Bajo el prisma de “objetivo, recaudación cero”, diálogo significa voluntad de no beneficiarse mutuamente de los vacíos normativos o de los conceptos jurídicos indeterminados consensuando de forma preventiva y previa criterios que eviten una conflictividad innecesaria y una recaudación ficticia; que los operadores privados participen de forma permanente y activa en las propuestas normativas y en la elaboración de los posibles criterios; que unos y otros se reconozcan en igualdad de condiciones, esto es, que ni uno ni otro tienen la razón, sino que se trata de consensuar criterios sin prejuicios previos; que el único objetivo es la aplicación más justa de la norma.

Se trata, por tanto, de integrar a los dos sujetos de la relación en una única e inseparable relación de participación; de convencerse de que ni uno ni otro puede avanzar si no es de forma conjunta.
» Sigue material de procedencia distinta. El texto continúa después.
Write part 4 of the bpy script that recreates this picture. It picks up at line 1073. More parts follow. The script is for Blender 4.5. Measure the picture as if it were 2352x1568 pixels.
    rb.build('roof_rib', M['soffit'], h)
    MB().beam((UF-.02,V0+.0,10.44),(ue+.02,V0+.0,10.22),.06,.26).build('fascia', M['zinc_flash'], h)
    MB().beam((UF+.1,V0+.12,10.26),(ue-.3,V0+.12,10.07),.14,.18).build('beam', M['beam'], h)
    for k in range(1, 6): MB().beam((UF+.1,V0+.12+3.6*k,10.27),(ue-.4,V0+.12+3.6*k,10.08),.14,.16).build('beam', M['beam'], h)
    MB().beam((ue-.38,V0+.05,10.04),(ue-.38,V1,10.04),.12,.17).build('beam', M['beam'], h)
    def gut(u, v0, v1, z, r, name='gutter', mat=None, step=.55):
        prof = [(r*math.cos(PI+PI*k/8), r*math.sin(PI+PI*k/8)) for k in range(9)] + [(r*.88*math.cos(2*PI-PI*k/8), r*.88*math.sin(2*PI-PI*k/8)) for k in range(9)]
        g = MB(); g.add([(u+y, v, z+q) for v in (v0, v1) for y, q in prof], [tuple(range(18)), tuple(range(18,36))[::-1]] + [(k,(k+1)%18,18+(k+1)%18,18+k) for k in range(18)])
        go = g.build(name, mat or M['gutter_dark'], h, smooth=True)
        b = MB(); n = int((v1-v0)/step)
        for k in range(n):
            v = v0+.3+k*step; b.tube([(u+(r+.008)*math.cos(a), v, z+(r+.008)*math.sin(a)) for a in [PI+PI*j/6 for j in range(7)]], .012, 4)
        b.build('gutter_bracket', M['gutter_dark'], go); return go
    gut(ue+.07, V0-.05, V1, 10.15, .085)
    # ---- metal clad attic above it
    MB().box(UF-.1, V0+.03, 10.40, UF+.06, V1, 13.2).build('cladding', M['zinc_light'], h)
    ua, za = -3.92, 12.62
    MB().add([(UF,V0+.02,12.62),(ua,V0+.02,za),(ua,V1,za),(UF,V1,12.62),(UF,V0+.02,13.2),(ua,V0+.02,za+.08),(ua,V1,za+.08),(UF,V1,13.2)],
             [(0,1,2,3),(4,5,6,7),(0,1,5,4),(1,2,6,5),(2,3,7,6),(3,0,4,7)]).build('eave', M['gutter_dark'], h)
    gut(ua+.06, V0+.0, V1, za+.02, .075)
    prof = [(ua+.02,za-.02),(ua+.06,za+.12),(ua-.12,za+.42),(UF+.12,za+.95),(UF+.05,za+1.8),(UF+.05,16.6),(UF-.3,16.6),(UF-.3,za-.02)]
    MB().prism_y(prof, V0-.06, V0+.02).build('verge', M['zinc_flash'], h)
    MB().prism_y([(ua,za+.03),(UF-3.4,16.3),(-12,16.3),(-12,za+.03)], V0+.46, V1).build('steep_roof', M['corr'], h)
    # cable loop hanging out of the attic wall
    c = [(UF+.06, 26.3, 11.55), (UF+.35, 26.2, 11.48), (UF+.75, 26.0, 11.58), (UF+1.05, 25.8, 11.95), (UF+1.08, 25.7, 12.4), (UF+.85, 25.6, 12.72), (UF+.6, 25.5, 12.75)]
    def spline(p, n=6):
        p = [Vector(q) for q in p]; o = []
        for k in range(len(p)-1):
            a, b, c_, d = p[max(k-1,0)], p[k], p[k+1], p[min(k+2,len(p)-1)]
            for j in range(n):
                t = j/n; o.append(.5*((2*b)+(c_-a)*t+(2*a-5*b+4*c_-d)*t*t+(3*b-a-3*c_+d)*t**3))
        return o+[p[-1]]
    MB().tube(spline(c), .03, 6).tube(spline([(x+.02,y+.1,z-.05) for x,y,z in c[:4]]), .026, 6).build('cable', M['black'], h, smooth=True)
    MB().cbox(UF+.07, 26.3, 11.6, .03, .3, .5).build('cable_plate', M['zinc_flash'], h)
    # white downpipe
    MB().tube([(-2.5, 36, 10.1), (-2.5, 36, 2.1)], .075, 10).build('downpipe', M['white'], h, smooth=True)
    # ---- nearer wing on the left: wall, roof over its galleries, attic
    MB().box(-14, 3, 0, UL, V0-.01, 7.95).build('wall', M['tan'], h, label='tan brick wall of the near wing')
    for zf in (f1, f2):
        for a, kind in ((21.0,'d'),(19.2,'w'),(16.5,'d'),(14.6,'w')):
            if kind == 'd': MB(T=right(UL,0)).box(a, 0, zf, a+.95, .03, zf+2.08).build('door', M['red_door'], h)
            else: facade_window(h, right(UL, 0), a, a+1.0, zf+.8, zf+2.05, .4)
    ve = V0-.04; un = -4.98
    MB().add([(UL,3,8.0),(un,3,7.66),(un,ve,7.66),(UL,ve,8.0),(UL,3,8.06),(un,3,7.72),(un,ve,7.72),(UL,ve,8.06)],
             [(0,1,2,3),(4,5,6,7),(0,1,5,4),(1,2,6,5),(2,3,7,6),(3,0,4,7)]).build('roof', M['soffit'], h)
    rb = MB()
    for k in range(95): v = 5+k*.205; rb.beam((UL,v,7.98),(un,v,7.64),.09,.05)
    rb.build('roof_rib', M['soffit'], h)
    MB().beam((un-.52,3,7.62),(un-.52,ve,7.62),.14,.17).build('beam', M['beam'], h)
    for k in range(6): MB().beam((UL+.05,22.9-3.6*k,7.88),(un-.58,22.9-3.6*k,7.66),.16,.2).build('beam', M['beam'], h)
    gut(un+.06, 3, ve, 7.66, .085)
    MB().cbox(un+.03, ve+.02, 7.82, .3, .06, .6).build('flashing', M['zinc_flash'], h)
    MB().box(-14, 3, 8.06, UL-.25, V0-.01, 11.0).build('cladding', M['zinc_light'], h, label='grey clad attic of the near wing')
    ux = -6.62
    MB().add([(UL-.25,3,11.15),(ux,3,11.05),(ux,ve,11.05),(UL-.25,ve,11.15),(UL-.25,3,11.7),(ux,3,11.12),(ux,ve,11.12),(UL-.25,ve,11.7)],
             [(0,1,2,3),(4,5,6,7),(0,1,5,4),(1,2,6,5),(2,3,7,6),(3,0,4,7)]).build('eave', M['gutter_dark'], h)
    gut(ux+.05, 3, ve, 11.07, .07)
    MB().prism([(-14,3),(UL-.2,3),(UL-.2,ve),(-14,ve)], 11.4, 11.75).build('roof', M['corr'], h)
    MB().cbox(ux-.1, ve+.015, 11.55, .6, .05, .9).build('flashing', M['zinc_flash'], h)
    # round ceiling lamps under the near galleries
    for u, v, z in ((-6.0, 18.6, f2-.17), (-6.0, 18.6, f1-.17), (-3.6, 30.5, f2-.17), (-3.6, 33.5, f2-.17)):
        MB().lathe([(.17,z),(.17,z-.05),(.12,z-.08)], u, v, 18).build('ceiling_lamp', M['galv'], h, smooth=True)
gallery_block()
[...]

Se trata de convencerse de que las sinergias son positivas y que los impuestos son la contraprestación a un compromiso social por un Estado de Bienestar justo y que el fraude es una lacra que solo se combate con medidas que excluyan social y económicamente a los verdaderos defraudadores.

La teoría de “objetivo, recaudación cero” exige pues poner el acento en la colaboración, compromiso, consenso y prevención; no en la recaudación.

Si no somos capaces de avanzar en esta línea, la colaboración social se alejará cada vez más del verdadero espíritu que ha de regir su efectiva aplicación. Yo, al menos, no cesaré en el intento.